Oireachtas Joint and Select Committees
Wednesday, 30 November 2022
Select Committee on Finance, Public Expenditure and Reform, and Taoiseach
Estimates for Public Services 2022
Vote 13 - Office of Public Works (Supplementary)
Patrick O'Donovan (Limerick County, Fine Gael) | Oireachtas source
The successes are varied and the challenges are immense in terms of the delivery of protection to communities across the country. I am viewing them from a policy point of view as climate adaptation and that these are responses to serious events that can happen in terms of both the tide and river basin management. They can have an impact, which is getting worse thanks to climate change.
We have made some very significant progress. For instance, in the past week, we completed the one in Douglas and handed it over to Cork City Council. The work at Springfield, Clonlara, County Clare, which has dominated "Morning Ireland" winter after winter, is almost completed. We are only waiting for some pumps there. Templemore is almost completed and Ashbourne is due to be completed shortly.

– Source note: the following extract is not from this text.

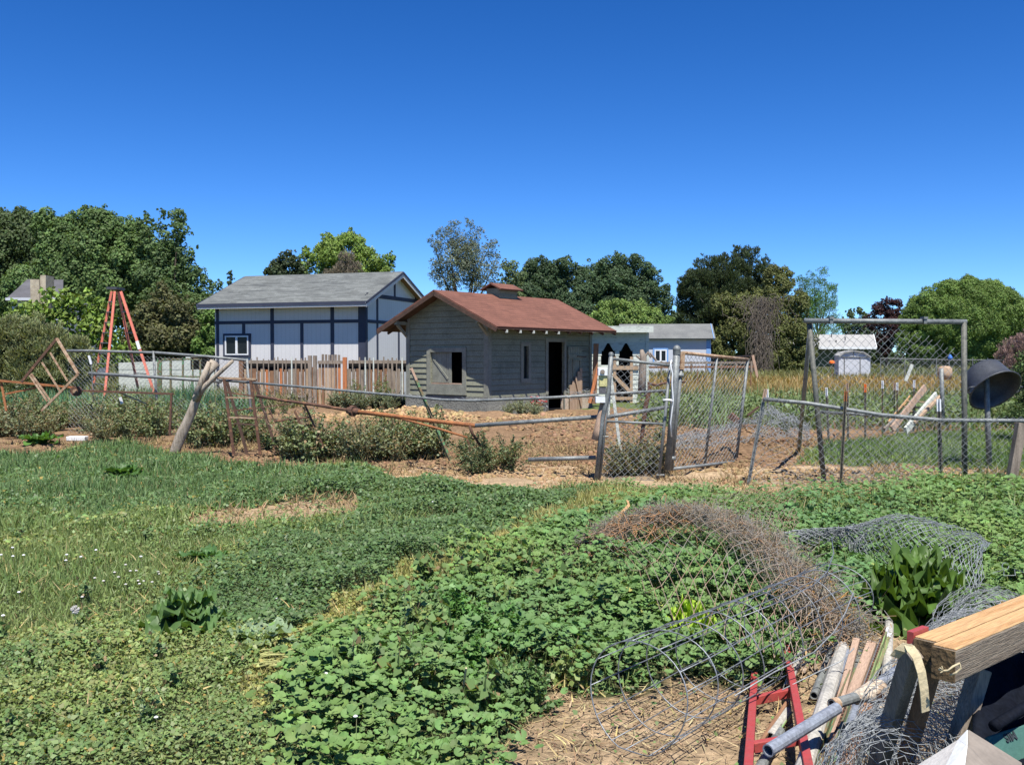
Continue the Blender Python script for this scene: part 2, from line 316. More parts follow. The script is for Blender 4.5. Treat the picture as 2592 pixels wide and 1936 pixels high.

Then there are others that are more challenging. In Deputy Durkan's part of the world, the Morell project, for instance, is moving along and, when complete, will demonstrate its effectiveness. The Chairman's city of Kilkenny was relieved with a very significant one. However, there are huge gaps. The gaps are well known. Enniscorthy, County Wexford, is one, Crossmolina, County Mayo, is another, Cork city itself is a huge one and then there are parts of this city for which we will have to come up with some serious remedies around how we will adapt to the challenges of climate change, both in terms of coastal communities where the coastline is being washed into the sea - I saw an element of that east Cork the other day - and in other areas, where tide will become a big problem. I visited Holland last week and saw a tidal barrage that was built almost ten years ago at a fairly extreme cost but it is protecting 1.5 million people behind it. No doubt the challenges are enormous. The OPW, even as late as this morning, was discussing how we incorporate nature-based solutions, particularly in the context of protecting our biodiversity and protecting habitats, while at the same time recognising that we have large urban spaces that need to be protected from the one-in-200 year or one-in-100 event which, unfortunately, is becoming more frequent. There was a time that such events were infrequent. They happened once in a blue moon. Now they could happen once a year.